Sus justificados temores, el remordimiento de conciencia y tal vez las rudas condiciones bajo las cuales recibía protección militar, convirtieron a Mario Terán en un personaje enigmático, imposibilitado de dar la cara. De ahí sus reiteradas negativas a ser entrevistado y mucho menos fotografiado. En 1971 el periodista ítalo-argentino Roberto Savio, al parecer por sorpresa, logró una breve entrevista en la que Terán respondió con evasivas a las insistentes preguntas del periodista. Lo más notable de este caso es que el valioso y extenso documental elaborado, por controversias entre los productores, solo pudo difundirse a partir de 1998, cuando fue presentado primicialmente en Roma.
Que sepamos, esta es la única entrevista formal, tête à tête, realizada con Mario Terán.
Conocimos a varios colegas y medios, principalmente europeos, que intentaron entrevistarlo, pero las condiciones extravagantes que exigía lo habrían impedido; por ejemplo la salida al exterior de él y toda su familia, así como garantías, seguros y altas sumas de dinero.

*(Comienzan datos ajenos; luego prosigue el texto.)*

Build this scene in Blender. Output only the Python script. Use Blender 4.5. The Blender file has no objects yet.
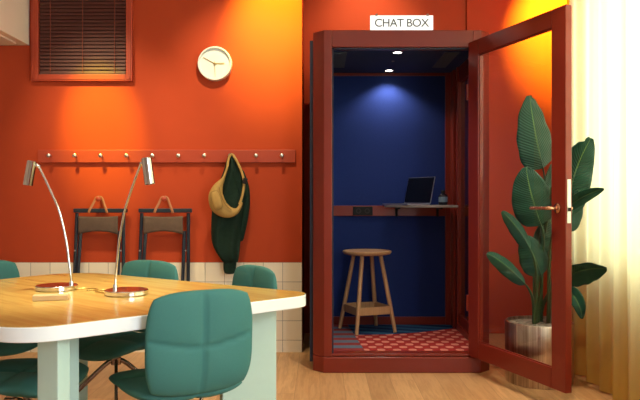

Es sabido que muy pronto fueron desechadas absolutamente las aseveraciones iniciales de que el Che hubiera caído en combate. Ahora todos los autores militares bolivianos que se han ocupado del tema (en una quincena de libros) admiten sin ningún género de duda el hecho concreto de la ejecución, en cumplimiento de un simple instructivo emanado de la cúpula militar (inducido o no por la CIA, es otro asunto). Algunas de estas publicaciones identifican al suboficial Mario Terán como el ejecutor de la orden, otras simplemente no lo nombran. Pero es igualmente sabida la completa veracidad del dato. Por ofrecerse como voluntario o por una orden verbal expresa, con más o menos ingestión de una bebida alcohólica, con vacilaciones que dieron lugar a encendidas arengas de sus superiores, lo único definitivamente cierto y evidente es que quien apretó el gatillo para lanzar la ráfaga mortal en la escuelita de La Higuera, fue Mario Terán Salazar.
La forma en que el Che enfrentó a la muerte y lo que pudo haberle dicho a su verdugo en esos instantes supremos, solo lo sabía Mario Terán. Y no hizo un reporte escrito de la “misión cumplida”. Y si lo hizo, puede que nunca se lo conozca.
Federico Arana Serrudo, quien fuera jefe de la inteligencia militar boliviana en 1967 en su libro Che Guevara y otras intrigas (Bogotá, 2002), aborda el tema en un capítulo significativamente titulado Una muerte innoble. En un informe secreto que había preparado, dice revelar que el Che se puso de pie rápidamente al escuchar los disparos efectuados en el aula contigua por el sargento Bernardino Huanca ultimando a Willy (Simeón Cuba) y a otro guerrillero capturado gravemente herido la mañana del mismo día. Según la versión de Terán recogida por Arana, el Che le increpó “que había venido a matarle.”
Como una de las pocas voces medianamente autocríticas, Arana sostiene que la forma en que se manejó el “asunto Che” dejó al Ejército boliviano “en el más absoluto ridículo en el escenario mundial y que sigue teniendo (…) una secuela incómoda, embarazosa e incluso vergonzosa para el país”. Tal cual.
Carlos Soria Galvarro es periodista.